È merito dei sovietici se, dopo il terremoto che la rase quasi interamente al suolo nel 1966, Samarcanda venne rimessa a nuovo con il fasto che oggi contraddistingue i suoi luoghi simbolo, operazione di cui, all’indomani dell’indipendenza, il presidente Karimov si è immediatamente attestato la paternità. Tuttavia, nonostante la predilezione di Stalin per il Tagikistan (che reputava il paese con la più antica cultura del mondo), l’industrializzazione forzata degli anni Trenta si è abbattuta in Asia centrale con violenza inaudita: nel solo Kazakistan, le collettivizzazioni forzate hanno ridotto all’inedia tra l’uno e i due milioni e mezzo di persone. Senza l’esperienza sovietica, ancora, non si comprenderebbero i rigurgiti di violenza che hanno segnato le dispute confinarie tra uzbeki e tagiki nella valle del Surkhan Dar’yā (con episodi di autentici pogrom a Samarcanda) o tra uzbeki e kyrgyzi nel Ferghana.
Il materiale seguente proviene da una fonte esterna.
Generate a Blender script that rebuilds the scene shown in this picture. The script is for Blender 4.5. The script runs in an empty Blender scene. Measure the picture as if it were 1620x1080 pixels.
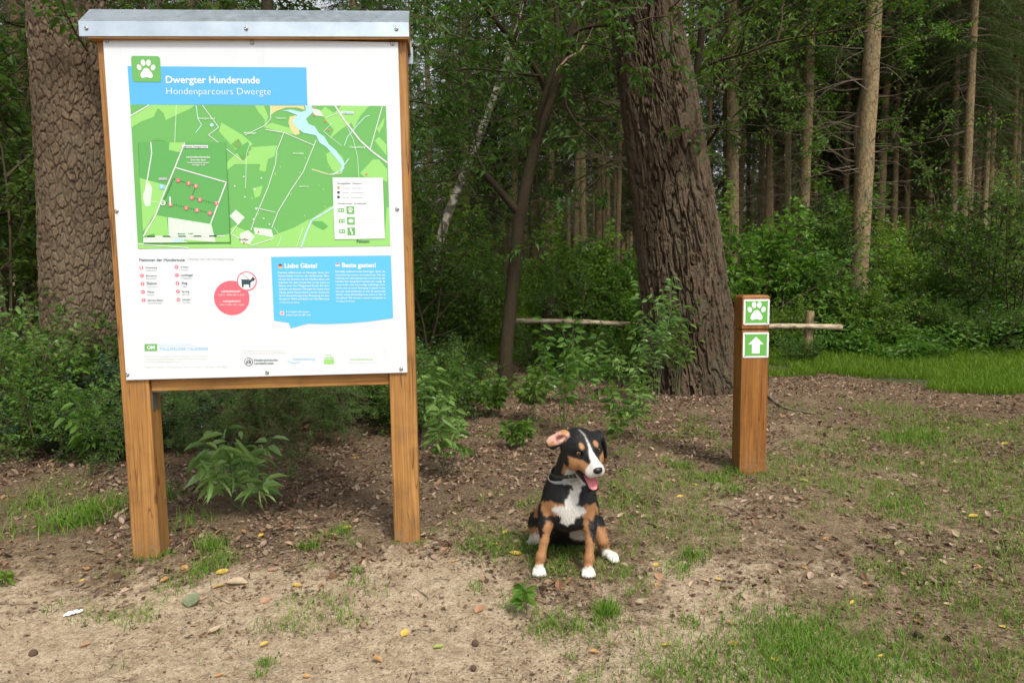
import bpy, math, random
import numpy as np
from mathutils import Vector, Matrix
from mathutils.geometry import tessellate_polygon

# ------------------------------------------------------------------ camera
scene = bpy.context.scene
CAM_H, PITCH, ROLL, FPX = 1.25, 0.0966, -0.0135, 1080.0
cam_data = bpy.data.cameras.new("camera")
cam_data.sensor_width = 36.0
cam_data.lens = 36.0 * FPX / 1620.0
cam_data.clip_start, cam_data.clip_end = 0.05, 2000.0
cam = bpy.data.objects.new("camera", cam_data)
scene.collection.objects.link(cam)
_cp, _sp, _c, _s = math.cos(PITCH), math.sin(PITCH), math.cos(ROLL), math.sin(ROLL)
FW = np.array([0, _cp, -_sp]); _UP = np.array([0, _sp, _cp]); _RT = np.array([1.0, 0, 0])
RT = _c * _RT + _s * _UP; UP = -_s * _RT + _c * _UP
cam.matrix_world = Matrix(((RT[0], UP[0], -FW[0], 0), (RT[1], UP[1], -FW[1], 0), (RT[2], UP[2], -FW[2], CAM_H), (0, 0, 0, 1)))
scene.camera = cam

# ------------------------------------------------------------------ world + sun
SUN_EL, SUN_AZ = math.radians(54), math.radians(153)     # azimuth clockwise from +Y (north)
world = bpy.data.worlds.new("World"); scene.world = world; world.use_nodes = True
nt = world.node_tree; nt.nodes.clear()
out = nt.nodes.new("ShaderNodeOutputWorld"); bg = nt.nodes.new("ShaderNodeBackground")
sky = nt.nodes.new("ShaderNodeTexSky"); sky.sky_type = 'NISHITA'; sky.sun_disc = False
sky.sun_elevation = SUN_EL; sky.sun_rotation = SUN_AZ; sky.dust_density = 2.5; sky.ozone_density = 0.8
hsv = nt.nodes.new("ShaderNodeHueSaturation"); hsv.inputs["Saturation"].default_value = 0.22   # thin bright cloud cover
hsv.inputs["Value"].default_value = 1.32
nt.links.new(sky.outputs[0], hsv.inputs["Color"]); nt.links.new(hsv.outputs[0], bg.inputs["Color"])
bg.inputs["Strength"].default_value = 0.15
nt.links.new(bg.outputs[0], out.inputs[0])
sd = bpy.data.lights.new("sun", 'SUN'); sd.energy = 2.9; sd.angle = math.radians(10); sd.color = (1.0, 0.94, 0.84)
sun = bpy.data.objects.new("sun", sd); scene.collection.objects.link(sun)
_dir = Vector((math.sin(SUN_AZ) * math.cos(SUN_EL), math.cos(SUN_AZ) * math.cos(SUN_EL), math.sin(SUN_EL)))
sun.rotation_euler = _dir.to_track_quat('Z', 'Y').to_euler()
sun.location = _dir * 30
scene.view_settings.view_transform = 'Standard'; scene.view_settings.look = 'None'
scene.view_settings.gamma = 1.0; scene.view_settings.exposure = 0.14
scene.cycles.max_bounces = 7; scene.cycles.diffuse_bounces = 4; scene.cycles.glossy_bounces = 2
scene.cycles.transmission_bounces = 4; scene.cycles.transparent_max_bounces = 4
scene.cycles.caustics_reflective = False; scene.cycles.caustics_refractive = False

# ------------------------------------------------------------------ helpers
rng = np.random.default_rng(7)
A = lambda *a: np.array(a, dtype=float)

def gz(x, y):
    """height of the terrain"""
    x = np.asarray(x, float); y = np.asarray(y, float)
    d = np.hypot(x, y)
    z = 0.045 * np.clip(d - 9, 0, 26) + 0.07 * np.exp(-((x - 1.95) ** 2 + (y - 6.7) ** 2) / 1.6)
    z = z + 0.10 * np.exp(-((x + 4.0) ** 2 + (y - 6.6) ** 2) / 3.0)
    w = np.clip((d - 1.2) / 2.0, 0, 1)
    z = z + 0.018 * (vnoise(x, y, 0.9, 3) - 0.5) + 0.05 * w * (vnoise(x, y, 2.7, 4) - 0.5) * np.clip(d / 6 - .4, 0, 1)
    return z

def _hash(ix, iy, seed):
    h = (ix.astype(np.int64) * 374761393 + iy.astype(np.int64) * 668265263 + seed * 1442695041) & 0xFFFFFFFF
    h = ((h ^ (h >> 13)) * 1274126177) & 0xFFFFFFFF
    h = h ^ (h >> 16)
    return (h & 0xFFFFFF) / float(0xFFFFFF)

def vnoise(x, y, sc, seed=0):
    x = np.asarray(x, float) / sc + 1000.5; y = np.asarray(y, float) / sc + 1000.5
    ix = np.floor(x); iy = np.floor(y); fx = x - ix; fy = y - iy
    fx = fx * fx * (3 - 2 * fx); fy = fy * fy * (3 - 2 * fy)
    a = _hash(ix, iy, seed); b = _hash(ix + 1, iy, seed); c = _hash(ix, iy + 1, seed); d = _hash(ix + 1, iy + 1, seed)
    return (a * (1 - fx) + b * fx) * (1 - fy) + (c * (1 - fx) + d * fx) * fy

def fbm(x, y, sc, seed=0, o=4):
    r = 0; a = 0.5; t = 0
    for i in range(o):
        r = r + a * vnoise(x, y, sc / 2 ** i, seed + i); t += a; a *= 0.5
    return r / t

def ray(px, py):
    return FW + RT * (px - 810) / FPX - UP * (py - 540) / FPX

def pix(px, py, Y):
    """the world point on the line of sight of a photo pixel at distance Y"""
    d = ray(px, py); return A(0, 0, CAM_H) + d * (Y / d[1])

def at(px, py):
    """the ground point under a photo pixel"""
    d = ray(px, py); z = 0.0
    for _ in range(12):
        if d[2] > -1e-4: return A(0, 30, 1)
        t = min((z - CAM_H) / d[2], 60.0); p = A(0, 0, CAM_H) + d * t; z = float(gz(p[0], p[1]))
    return A(p[0], p[1], z)

def topix(P):
    P = np.atleast_2d(P) - A(0, 0, CAM_H)
    z = P @ FW
    z = np.where(z < 0.05, np.nan, z)
    return np.stack([810 + FPX * (P @ RT) / z, 540 - FPX * (P @ UP) / z], 1)

def link(o, parent=None):
    scene.collection.objects.link(o)
    if parent is not None: o.parent = parent
    return o

def tag(o, label=None, cat=None, group=None, kind=None):
    for k, v in (("label", label), ("category", cat), ("group", group), ("kind", kind)):
        if v: o[k] = v
    return o

def empty(name, loc=(0, 0, 0), rz=0.0, label=None, cat=None, group=None):
    o = bpy.data.objects.new(name, None); o.location = loc; o.rotation_euler = (0, 0, rz)
    o.empty_display_size = 0.2
    link(o); return tag(o, label, cat, group)

def copy_tree(o, parent=None):
    c = o.copy(); scene.collection.objects.link(c)
    if parent is not None: c.parent = parent
    for ch in list(o.children): copy_tree(ch, c)
    return c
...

Gli anni dell’esperimento socialista, a trent’anni dalla sua fine, non smettono di alimentare il dibattito pubblico dalle rive del Caspio alle pendici dell’Hindūkūš. Si va dalla de-sovietizzazione forzata del Turkmenistan, dove Nyýazow fece cambiare l’alfabeto dall’oggi al domani, con il risultato che metà della popolazione turkmena di età compresa tra i cinquanta e i settant’anni oggi non sa più leggere la propria lingua; a quelle meno improvvisate, ma non meno radicali, di Uzbekistan e Kazakistan: qui il passaggio dall’alfabeto cirillico a quello latino è programmato per il 2025. Il Tagikistan, il cui PIL è composto per il 35% dalle rimesse dei lavoratori emigrati in Russia, ha sostituito Brežnev e Černenko con Putin, ma la fedeltà al Cremlino, coatta o meno che la si voglia giudicare, pare non sia stata nemmeno sfiorata dall’acquisita indipendenza. In Kirghizistan, invece, un agguerrito gruppo di ventenni affila le armi in attesa delle prossime elezioni politiche: sono i membri del partito neostalinista.
Qui come in Russia, la figura di Stalin si è cristallizzata intorno al mito della Grande Guerra Patriottica e del sogno modernista. Le purghe, la collettivizzazione forzata, l’NKVD, appartengono a un’altra storia. L’Asia centrale come la guardiamo oggi su una carta geografica è incomprensibile senza la storia sovietica: ciò non è meno vero oggi, ed è vero per il futuro politico delle cinque repubbliche non meno che per quello identitario. Il russo è ancora lingua franca da Türkmenbaşy a Terekty, ma il fatto che nell’Ichan Qala di Xiva gli unici lavori di restauro siano finanziati dal governo cinese (come un cartello di sei metri per quattro affisso di fianco ai cantieri non manca di rendere noto, in inglese, russo, cinese e uzbeko) o che il mercato di Oš sia invaso di prodotti made in China che valicano la frontiera in qualsiasi modo (tanto che, oltre la frontiera, Kirghizistan viene chiamato Contrabbandistan) segnala che il vento potrebbe presto cambiare. Russia permettendo.